If you're a product manager or marketer, you might want to perform experiments like A/B testing to improve conversion rates of a website. Using feature flags, the developers can build new variants, hide them behind feature flags, and hand over control to you. You can then use the feature flags to turn on the variants for whatever percentage or segment of users you want.

After running the experiments and determining what features to keep, you can use the feature flags to roll them out to everyone. If the results of the experiments are not positive, you can turn them off and go back to the drawing board.

Giving product demos

A man giving a presentation

As a product manager or salesperson, you might want to give a prospective customer a specialized demo of an app. You can show them the features in different pricing plans by toggling feature flags. You can also use feature flags to simulate how the app will behave in highly specific situations.

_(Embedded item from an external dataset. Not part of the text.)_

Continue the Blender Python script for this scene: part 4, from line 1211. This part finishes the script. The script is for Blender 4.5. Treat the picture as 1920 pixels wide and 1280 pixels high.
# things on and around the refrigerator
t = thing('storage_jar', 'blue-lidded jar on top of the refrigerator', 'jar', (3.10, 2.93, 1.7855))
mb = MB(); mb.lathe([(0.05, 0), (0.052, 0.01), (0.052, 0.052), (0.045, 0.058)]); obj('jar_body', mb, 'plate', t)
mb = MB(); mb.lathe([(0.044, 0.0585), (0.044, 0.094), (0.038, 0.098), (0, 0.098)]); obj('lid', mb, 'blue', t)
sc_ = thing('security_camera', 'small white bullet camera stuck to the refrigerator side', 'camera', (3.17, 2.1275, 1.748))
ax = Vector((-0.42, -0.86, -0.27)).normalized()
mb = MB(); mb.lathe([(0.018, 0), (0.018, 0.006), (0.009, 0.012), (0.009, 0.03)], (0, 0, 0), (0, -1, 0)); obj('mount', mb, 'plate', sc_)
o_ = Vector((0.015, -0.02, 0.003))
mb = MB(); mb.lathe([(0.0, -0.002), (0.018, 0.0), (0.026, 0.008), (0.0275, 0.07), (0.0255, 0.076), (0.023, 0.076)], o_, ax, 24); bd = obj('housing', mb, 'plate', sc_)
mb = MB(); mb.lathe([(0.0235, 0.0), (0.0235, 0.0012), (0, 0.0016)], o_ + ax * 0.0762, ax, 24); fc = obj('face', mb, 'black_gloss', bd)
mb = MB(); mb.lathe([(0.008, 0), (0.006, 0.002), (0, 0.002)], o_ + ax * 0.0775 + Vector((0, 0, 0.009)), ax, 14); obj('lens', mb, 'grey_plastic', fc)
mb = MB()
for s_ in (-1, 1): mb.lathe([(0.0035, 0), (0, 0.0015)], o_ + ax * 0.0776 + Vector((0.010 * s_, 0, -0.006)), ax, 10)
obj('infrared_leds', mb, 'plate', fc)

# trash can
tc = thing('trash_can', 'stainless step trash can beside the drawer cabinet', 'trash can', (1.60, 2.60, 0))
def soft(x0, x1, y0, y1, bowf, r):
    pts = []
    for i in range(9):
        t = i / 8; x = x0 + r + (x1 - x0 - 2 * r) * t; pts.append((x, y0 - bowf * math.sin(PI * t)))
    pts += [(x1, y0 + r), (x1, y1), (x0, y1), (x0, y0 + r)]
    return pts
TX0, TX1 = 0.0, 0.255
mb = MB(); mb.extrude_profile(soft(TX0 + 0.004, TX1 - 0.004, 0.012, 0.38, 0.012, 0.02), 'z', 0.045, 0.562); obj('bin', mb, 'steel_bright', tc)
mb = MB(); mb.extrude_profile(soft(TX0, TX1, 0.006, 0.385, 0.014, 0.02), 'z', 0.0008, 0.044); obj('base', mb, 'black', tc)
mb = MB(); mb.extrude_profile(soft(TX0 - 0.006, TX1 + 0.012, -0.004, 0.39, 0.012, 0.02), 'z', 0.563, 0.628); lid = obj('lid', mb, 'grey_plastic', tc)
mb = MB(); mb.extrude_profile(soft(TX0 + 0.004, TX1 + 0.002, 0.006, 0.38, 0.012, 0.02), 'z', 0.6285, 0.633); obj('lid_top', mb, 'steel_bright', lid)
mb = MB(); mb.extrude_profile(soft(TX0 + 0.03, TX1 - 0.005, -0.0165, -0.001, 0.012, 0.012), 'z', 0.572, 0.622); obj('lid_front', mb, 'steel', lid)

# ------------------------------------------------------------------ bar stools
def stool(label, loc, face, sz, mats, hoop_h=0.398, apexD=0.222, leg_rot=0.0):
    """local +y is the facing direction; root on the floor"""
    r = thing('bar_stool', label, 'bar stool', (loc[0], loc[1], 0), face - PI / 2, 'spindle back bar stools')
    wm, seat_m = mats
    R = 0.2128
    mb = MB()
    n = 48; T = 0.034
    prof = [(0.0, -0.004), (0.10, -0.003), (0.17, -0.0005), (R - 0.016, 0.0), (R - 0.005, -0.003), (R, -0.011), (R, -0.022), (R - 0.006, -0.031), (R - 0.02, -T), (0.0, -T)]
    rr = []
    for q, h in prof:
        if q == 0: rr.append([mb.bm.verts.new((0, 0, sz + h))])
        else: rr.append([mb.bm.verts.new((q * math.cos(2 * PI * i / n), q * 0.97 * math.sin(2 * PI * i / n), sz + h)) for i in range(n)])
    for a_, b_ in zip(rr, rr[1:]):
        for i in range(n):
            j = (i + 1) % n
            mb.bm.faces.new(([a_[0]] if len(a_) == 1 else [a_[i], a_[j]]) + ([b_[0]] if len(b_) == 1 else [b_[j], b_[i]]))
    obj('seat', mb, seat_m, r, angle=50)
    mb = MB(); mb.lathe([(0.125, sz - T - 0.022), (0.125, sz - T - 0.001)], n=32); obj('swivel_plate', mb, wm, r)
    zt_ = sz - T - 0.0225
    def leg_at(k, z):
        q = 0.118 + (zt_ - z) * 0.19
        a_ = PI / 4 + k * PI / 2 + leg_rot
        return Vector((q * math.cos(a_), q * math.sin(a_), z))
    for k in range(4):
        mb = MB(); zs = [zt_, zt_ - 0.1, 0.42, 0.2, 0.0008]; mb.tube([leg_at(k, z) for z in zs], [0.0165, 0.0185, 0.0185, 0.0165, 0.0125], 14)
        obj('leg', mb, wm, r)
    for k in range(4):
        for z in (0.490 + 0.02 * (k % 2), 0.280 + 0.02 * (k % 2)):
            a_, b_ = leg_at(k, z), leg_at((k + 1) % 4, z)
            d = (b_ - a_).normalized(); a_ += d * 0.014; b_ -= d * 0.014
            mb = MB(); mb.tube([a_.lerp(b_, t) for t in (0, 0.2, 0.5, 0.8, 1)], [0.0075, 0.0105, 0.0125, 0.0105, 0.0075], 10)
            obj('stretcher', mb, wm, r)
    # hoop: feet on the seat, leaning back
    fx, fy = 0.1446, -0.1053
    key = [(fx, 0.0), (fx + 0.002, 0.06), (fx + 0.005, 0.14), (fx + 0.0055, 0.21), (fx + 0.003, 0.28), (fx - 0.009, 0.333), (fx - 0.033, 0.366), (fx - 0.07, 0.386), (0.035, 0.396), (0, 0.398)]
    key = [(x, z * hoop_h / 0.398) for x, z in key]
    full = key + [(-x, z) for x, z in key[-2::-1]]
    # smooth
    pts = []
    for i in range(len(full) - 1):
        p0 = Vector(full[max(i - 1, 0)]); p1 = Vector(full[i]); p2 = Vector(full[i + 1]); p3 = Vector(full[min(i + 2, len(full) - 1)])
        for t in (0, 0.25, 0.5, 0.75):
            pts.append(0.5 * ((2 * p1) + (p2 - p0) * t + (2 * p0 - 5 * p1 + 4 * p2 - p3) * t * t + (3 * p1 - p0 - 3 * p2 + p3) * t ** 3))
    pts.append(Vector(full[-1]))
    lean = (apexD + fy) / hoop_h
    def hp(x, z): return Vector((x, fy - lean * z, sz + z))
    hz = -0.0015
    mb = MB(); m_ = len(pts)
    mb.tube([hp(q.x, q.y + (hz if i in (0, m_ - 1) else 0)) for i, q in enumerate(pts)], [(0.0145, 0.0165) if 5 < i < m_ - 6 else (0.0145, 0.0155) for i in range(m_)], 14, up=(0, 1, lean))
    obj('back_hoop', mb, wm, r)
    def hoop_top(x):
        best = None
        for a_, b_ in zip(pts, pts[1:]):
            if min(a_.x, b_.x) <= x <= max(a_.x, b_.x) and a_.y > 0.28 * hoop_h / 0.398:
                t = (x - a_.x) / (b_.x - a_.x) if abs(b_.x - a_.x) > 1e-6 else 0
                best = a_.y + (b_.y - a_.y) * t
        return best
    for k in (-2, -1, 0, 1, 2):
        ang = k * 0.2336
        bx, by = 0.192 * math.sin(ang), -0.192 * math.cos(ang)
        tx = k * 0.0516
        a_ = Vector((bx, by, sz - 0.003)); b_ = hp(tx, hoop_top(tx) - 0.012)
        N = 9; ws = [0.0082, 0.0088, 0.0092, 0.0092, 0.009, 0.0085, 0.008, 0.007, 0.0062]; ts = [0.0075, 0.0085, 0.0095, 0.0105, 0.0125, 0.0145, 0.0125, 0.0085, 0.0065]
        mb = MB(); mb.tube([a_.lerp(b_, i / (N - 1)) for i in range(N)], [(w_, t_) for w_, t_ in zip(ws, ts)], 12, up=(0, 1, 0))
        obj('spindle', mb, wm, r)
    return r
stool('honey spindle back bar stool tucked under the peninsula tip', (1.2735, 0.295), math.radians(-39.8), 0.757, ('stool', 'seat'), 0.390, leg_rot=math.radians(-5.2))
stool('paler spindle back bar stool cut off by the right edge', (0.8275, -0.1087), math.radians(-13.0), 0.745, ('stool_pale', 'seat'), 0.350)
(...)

Feature flags can also be helpful when you're trying to convince existing customers to upgrade to a higher plan. You can give the customers temporary access, so they can play with a live demo and decide if upgrading will be worth it. Once they've finished using the demo, you can leave the flag on or turn it off depending on the decisions they make.

Enabling specific features for customers

A man interacting with a control panel

Many SaaS (Software as a Service) platforms offer custom plans that allow their customers to choose the features they want. In cases like this, it makes sense for customer support representatives to have access to feature flags, so they can turn on features for the customers after understanding their needs. They can also use feature flags to activate premium features for high-paying customers.

Running sales events

People checking out an online sale

As the head of sales of an e-commerce website, you're likely running several sales events in a year. Each sales event usually has discounts, coupons, and in-app banners. After fleshing out the details of each event, you can communicate with the developers to implement the features you need, deploy them and hide them behind feature flags. When it's time, you can launch the event without having the developers do it for you. And when you want to end the campaign, you only need to turn the flags off.

Rolling back features

An app showing an error screen

Sometimes, when a new feature of an app goes live, it might not work well despite rigorous testing, causing bugs in the app and users to complain. If an organization uses feature flags as part of its development process, the product manager can roll back to a stable version of the app with a feature flag. It's even better if they use a cloud-based feature flag service like ConfigCat, so even if complaints come in after work hours, changes can easily be rolled back at any time. When the developers fix the bugs in the feature, the product manager can turn it back on.


At first glance, feature flags might seem like something only developers should handle. But as we've seen, there are scenarios where it makes sense for non-developers to use feature flags. So whether you're in product management, marketing, or even the CEO of an organization, feature flags can give you control over features and functionality most relevant to your role.